# Given task:
Reproduce only this span: the line containing "Recreate this scene", the line containing "R = math.radians", and every line between them, all exactly as given.

# Information supplied:
==============================

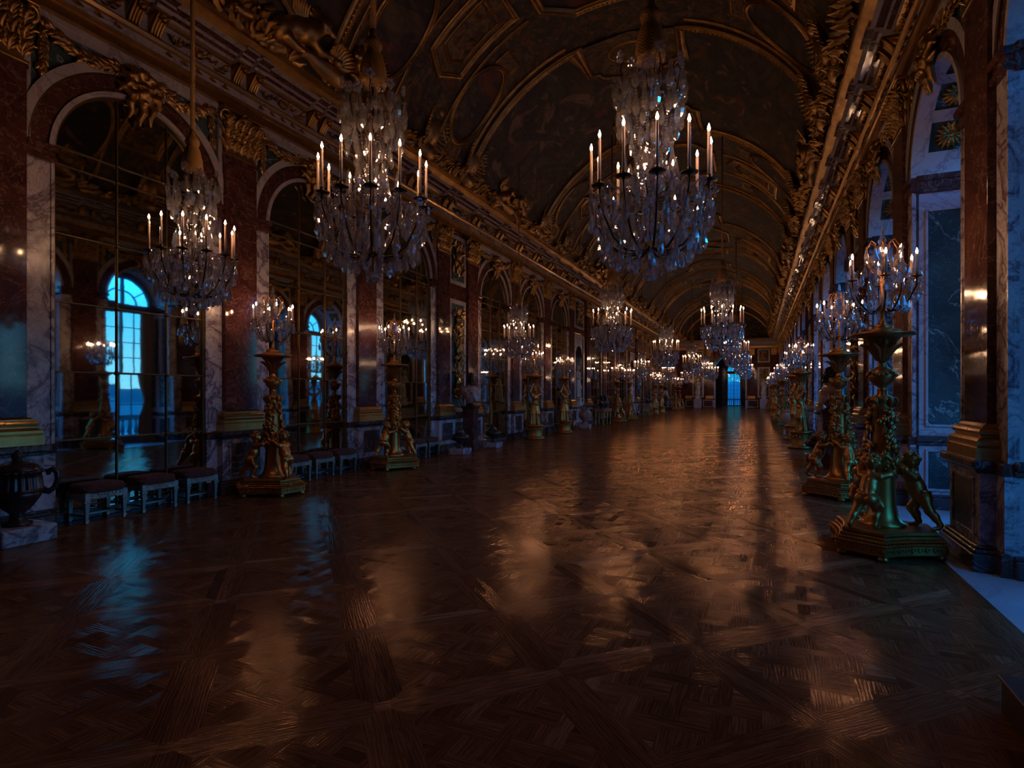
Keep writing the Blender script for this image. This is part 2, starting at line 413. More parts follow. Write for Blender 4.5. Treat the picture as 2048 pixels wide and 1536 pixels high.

==============================

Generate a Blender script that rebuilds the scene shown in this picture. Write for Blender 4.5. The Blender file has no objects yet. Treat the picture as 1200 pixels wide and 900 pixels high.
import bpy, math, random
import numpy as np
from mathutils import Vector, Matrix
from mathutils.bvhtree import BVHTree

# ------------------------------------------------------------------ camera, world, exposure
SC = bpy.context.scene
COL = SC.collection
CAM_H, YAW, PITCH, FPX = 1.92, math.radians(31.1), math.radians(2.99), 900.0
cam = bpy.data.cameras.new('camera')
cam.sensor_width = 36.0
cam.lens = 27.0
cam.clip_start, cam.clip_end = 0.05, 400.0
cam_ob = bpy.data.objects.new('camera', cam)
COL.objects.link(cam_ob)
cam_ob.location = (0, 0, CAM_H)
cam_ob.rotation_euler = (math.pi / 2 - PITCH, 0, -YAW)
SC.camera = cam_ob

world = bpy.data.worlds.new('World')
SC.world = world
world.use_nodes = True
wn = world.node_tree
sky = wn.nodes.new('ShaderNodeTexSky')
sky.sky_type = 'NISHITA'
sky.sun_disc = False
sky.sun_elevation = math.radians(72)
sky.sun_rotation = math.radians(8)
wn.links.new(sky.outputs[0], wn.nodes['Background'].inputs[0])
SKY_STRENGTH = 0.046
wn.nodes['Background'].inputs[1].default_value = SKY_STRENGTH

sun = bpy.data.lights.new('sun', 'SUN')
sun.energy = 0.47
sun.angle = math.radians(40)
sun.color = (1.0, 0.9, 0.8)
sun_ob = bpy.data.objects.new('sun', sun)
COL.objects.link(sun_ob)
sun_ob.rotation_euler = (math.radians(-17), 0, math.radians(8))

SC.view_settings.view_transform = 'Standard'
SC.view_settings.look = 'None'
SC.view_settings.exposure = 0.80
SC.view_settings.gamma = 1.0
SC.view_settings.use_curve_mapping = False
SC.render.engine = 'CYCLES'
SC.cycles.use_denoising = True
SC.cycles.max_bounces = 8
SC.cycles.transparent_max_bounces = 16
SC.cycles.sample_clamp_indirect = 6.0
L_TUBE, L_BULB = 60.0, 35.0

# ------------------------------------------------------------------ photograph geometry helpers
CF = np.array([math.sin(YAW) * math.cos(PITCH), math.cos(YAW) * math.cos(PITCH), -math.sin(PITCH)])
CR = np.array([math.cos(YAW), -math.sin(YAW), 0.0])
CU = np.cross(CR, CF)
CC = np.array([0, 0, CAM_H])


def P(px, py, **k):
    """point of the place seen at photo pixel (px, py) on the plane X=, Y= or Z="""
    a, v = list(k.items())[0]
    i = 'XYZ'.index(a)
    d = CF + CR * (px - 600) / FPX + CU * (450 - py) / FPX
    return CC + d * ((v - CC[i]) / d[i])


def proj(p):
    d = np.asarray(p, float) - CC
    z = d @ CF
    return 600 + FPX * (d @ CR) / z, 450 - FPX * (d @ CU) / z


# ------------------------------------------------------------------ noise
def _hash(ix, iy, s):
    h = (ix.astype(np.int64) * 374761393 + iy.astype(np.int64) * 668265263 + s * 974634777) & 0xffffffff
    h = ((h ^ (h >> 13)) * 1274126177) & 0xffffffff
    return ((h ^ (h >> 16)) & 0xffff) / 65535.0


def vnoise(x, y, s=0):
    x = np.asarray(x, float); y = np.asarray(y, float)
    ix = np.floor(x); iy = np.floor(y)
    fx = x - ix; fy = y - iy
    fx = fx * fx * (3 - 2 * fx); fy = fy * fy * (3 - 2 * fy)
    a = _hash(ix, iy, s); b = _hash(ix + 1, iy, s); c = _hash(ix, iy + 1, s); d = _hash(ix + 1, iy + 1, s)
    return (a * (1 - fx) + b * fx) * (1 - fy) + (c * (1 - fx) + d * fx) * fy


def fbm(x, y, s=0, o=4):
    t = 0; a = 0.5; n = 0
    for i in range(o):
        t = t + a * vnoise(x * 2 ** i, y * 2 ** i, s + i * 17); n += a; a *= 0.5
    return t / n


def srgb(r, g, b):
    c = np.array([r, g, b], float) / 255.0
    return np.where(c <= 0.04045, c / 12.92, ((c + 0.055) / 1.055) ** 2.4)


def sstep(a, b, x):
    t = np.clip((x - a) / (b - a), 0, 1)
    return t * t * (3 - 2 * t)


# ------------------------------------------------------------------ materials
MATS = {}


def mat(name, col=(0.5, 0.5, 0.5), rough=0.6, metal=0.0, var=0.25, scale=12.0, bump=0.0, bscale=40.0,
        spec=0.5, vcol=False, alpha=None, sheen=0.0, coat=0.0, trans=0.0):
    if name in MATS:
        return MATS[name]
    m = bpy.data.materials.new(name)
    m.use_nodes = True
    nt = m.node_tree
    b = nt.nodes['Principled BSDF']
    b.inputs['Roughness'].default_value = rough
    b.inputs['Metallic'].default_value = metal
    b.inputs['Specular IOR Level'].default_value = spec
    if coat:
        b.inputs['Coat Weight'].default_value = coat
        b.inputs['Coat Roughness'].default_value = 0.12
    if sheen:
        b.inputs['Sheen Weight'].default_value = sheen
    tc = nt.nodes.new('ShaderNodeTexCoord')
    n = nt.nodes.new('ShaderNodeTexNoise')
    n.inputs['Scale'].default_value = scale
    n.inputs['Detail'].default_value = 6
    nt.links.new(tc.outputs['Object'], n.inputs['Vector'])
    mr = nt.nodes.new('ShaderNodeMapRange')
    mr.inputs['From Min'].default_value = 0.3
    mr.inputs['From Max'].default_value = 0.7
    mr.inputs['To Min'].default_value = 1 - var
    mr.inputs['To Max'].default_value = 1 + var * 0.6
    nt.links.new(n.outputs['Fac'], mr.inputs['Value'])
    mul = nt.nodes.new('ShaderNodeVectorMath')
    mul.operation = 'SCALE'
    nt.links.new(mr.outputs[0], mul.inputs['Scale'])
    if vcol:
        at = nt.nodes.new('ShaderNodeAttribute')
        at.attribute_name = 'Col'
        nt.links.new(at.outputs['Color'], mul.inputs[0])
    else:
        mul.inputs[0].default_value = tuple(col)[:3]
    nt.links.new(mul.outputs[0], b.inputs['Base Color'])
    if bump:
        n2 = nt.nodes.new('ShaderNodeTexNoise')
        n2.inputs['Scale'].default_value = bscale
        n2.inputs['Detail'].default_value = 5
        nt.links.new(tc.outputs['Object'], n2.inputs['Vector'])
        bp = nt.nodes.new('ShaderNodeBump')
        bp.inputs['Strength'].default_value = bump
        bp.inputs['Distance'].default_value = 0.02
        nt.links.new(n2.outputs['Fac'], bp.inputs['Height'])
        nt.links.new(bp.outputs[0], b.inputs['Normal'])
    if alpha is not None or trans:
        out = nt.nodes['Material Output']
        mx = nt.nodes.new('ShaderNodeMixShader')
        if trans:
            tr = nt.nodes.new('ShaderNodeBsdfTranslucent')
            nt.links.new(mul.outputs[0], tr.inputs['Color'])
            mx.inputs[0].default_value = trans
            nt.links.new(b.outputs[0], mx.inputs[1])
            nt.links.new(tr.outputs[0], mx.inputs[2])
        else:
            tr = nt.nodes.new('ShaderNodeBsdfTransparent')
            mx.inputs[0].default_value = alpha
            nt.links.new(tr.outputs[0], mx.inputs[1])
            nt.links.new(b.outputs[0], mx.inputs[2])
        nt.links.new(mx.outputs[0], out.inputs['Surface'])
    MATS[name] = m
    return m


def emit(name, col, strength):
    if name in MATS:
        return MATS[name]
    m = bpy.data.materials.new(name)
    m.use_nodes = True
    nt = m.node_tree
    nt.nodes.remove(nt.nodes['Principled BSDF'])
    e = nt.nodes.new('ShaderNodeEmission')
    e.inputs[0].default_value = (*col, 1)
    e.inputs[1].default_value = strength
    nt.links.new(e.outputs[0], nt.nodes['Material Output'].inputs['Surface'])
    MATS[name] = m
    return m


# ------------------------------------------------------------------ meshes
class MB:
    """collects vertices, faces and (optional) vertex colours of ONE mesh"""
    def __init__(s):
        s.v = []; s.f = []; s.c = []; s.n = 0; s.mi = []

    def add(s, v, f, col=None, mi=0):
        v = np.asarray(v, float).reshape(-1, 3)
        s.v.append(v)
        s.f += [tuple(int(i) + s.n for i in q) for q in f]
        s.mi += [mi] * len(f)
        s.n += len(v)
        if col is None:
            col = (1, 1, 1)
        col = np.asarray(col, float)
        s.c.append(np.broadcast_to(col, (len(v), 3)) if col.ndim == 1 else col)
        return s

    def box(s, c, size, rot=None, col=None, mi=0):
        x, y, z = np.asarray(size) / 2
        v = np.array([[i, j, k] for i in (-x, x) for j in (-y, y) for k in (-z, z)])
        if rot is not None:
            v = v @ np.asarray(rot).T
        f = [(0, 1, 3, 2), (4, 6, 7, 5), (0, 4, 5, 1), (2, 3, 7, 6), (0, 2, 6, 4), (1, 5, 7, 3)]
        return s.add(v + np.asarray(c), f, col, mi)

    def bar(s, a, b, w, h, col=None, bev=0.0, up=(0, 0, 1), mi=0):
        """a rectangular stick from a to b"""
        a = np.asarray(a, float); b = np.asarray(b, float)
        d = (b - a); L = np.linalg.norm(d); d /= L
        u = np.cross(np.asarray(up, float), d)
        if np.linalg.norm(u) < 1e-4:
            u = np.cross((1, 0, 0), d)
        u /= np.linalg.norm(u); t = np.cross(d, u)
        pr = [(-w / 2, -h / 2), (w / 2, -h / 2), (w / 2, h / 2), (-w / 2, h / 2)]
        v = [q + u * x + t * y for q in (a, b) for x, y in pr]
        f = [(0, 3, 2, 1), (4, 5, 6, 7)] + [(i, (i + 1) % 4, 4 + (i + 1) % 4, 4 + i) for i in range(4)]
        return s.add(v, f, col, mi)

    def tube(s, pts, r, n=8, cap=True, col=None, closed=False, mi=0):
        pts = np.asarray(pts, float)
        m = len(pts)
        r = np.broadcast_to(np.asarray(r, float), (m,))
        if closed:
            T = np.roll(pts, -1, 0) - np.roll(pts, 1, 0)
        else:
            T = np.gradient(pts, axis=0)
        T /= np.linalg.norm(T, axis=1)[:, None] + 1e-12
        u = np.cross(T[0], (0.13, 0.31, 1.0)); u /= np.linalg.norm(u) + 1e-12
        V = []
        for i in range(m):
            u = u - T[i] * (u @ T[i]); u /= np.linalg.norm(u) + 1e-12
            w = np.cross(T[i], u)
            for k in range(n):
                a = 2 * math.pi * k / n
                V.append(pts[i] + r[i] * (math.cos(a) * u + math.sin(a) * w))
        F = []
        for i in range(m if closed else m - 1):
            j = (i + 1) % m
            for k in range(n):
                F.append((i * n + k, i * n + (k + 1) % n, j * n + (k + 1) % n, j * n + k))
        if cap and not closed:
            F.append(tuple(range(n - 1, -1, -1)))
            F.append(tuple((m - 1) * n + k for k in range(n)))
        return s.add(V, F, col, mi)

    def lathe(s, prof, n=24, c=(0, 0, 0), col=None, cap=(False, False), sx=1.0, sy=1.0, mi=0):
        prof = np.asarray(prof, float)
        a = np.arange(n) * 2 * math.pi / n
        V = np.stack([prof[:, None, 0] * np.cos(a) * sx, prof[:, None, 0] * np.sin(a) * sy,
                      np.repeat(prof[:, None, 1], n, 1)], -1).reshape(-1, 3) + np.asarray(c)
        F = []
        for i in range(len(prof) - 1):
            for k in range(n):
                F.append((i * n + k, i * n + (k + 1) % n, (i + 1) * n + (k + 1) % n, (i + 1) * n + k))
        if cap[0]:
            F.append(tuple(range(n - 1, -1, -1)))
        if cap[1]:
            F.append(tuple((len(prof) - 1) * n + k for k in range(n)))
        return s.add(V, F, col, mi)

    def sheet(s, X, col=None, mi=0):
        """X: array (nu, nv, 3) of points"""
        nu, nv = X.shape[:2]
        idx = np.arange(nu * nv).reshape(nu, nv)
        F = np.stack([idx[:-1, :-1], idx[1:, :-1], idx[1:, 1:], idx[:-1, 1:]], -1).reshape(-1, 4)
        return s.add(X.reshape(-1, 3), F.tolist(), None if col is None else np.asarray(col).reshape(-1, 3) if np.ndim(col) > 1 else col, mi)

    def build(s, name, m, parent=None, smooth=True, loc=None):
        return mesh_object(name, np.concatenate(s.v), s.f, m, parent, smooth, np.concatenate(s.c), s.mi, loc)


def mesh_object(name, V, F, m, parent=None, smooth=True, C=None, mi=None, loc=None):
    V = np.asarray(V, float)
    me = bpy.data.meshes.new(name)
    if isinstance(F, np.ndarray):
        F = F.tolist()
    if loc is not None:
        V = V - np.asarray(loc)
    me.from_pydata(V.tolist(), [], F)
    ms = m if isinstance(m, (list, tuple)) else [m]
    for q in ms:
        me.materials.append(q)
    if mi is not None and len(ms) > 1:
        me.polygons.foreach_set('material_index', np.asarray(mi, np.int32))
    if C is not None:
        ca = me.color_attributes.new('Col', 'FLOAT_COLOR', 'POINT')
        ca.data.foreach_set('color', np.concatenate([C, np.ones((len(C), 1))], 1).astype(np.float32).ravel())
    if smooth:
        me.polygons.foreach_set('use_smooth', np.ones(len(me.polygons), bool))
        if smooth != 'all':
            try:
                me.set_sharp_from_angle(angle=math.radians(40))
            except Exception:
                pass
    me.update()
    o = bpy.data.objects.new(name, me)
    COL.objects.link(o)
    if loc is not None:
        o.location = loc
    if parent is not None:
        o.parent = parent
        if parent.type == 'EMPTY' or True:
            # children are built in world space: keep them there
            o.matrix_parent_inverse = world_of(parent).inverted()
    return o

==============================

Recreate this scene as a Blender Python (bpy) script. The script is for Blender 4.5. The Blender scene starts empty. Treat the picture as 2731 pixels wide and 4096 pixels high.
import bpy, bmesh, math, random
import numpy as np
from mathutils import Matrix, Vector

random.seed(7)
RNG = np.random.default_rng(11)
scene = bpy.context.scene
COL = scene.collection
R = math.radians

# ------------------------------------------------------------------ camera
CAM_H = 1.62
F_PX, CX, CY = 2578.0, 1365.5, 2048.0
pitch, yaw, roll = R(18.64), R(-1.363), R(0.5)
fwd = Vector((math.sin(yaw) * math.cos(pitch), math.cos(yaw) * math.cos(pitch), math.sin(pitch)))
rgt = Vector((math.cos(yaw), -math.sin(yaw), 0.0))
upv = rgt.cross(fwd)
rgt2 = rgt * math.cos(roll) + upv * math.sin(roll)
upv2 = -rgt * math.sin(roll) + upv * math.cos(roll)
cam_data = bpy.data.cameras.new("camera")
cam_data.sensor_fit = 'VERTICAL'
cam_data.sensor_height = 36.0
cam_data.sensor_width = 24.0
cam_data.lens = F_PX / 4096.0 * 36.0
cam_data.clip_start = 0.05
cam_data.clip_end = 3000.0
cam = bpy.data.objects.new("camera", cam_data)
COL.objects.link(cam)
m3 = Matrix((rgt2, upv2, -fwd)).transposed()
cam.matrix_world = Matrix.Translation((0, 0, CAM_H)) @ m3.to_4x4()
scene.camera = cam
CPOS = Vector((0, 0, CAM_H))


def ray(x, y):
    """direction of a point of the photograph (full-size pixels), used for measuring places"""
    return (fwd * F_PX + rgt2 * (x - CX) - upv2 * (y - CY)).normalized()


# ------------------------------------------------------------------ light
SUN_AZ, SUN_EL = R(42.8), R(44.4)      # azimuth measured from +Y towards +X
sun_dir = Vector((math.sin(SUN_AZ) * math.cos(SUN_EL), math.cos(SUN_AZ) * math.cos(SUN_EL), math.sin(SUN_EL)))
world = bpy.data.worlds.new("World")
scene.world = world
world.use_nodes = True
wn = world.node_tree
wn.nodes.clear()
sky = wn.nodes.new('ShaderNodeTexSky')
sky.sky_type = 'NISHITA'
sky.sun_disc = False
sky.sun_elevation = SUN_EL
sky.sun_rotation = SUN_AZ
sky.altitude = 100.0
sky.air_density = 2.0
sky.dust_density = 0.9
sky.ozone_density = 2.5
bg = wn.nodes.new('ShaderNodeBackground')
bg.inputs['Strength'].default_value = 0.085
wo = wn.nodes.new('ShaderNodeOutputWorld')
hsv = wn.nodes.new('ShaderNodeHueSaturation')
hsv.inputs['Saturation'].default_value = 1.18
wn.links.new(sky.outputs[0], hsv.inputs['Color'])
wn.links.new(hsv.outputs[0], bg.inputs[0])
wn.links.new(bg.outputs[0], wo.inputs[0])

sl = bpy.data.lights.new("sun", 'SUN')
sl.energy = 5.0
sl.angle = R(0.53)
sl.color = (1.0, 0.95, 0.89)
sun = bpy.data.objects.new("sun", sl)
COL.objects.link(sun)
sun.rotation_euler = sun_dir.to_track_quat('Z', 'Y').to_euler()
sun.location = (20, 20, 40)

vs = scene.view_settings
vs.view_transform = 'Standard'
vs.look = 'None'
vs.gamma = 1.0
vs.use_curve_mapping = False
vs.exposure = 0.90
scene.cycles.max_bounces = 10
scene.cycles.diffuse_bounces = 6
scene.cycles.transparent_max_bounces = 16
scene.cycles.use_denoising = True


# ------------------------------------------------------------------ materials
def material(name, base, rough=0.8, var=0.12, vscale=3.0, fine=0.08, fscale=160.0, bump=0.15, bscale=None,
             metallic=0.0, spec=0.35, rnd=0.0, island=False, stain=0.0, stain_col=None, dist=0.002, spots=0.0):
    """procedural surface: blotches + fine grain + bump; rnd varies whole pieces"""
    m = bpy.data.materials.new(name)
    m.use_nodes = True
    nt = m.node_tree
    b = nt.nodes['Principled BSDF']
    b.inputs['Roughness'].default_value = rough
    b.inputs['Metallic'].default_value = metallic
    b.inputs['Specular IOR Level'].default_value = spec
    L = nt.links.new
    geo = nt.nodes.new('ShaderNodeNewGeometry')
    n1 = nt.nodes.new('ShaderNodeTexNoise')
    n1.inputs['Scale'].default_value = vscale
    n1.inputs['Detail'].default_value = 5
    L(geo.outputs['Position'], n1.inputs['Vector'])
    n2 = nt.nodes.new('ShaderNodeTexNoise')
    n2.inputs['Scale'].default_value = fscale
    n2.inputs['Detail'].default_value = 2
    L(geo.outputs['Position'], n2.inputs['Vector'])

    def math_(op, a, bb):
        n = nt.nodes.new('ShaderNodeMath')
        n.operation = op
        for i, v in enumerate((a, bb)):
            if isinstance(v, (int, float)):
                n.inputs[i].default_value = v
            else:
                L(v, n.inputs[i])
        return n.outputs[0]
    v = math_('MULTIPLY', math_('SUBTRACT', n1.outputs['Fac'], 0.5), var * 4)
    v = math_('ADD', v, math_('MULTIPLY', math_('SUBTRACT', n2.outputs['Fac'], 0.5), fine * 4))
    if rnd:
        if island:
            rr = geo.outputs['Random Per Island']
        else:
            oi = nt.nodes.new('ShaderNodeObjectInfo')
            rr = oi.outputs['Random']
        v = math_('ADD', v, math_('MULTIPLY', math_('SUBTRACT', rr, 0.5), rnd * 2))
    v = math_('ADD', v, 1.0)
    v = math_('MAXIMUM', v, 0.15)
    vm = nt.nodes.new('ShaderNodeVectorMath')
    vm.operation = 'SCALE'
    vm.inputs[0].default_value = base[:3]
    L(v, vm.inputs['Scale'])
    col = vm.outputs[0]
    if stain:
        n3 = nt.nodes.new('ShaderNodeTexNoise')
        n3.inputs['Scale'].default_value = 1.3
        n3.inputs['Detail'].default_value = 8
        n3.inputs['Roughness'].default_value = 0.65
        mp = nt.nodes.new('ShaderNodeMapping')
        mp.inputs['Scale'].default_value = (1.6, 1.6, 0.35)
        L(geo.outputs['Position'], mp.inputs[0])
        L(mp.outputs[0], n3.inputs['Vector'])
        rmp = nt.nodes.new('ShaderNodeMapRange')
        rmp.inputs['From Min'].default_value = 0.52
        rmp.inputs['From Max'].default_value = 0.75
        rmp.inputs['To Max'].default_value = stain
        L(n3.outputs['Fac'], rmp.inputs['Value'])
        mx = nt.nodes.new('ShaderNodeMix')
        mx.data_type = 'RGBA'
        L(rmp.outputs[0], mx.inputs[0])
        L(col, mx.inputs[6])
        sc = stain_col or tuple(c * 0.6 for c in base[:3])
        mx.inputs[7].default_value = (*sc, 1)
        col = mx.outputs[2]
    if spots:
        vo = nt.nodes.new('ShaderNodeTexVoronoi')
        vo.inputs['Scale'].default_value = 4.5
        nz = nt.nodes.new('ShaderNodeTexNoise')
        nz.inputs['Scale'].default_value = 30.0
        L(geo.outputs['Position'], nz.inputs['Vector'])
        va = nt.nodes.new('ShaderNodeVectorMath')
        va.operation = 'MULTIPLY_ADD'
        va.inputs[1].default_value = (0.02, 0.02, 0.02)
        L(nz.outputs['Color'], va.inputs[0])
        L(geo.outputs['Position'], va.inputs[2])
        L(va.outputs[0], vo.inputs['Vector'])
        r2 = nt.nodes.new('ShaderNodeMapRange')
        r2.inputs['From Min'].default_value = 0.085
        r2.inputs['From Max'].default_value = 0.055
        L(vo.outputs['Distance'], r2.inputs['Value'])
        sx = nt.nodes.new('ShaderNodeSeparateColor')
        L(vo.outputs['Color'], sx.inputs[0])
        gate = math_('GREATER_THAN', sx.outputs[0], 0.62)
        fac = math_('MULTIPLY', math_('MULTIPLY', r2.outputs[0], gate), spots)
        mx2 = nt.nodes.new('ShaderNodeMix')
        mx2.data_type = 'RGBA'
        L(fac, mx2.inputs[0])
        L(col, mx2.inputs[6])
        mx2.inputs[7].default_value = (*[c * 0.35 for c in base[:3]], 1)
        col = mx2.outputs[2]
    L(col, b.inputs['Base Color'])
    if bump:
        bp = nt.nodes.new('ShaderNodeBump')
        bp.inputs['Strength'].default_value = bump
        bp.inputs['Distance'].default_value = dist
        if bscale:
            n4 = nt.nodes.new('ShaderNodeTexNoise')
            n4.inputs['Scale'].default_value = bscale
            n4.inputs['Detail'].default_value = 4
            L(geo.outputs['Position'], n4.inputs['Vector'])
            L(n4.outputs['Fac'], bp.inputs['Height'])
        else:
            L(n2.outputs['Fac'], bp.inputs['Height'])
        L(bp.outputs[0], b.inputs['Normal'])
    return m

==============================

# The output:
Recreate this scene as a Blender Python (bpy) script. The script is for Blender 4.5. The Blender scene starts empty. Treat the picture as 2731 pixels wide and 4096 pixels high.
import bpy, bmesh, math, random
import numpy as np
from mathutils import Matrix, Vector

random.seed(7)
RNG = np.random.default_rng(11)
scene = bpy.context.scene
COL = scene.collection
R = math.radians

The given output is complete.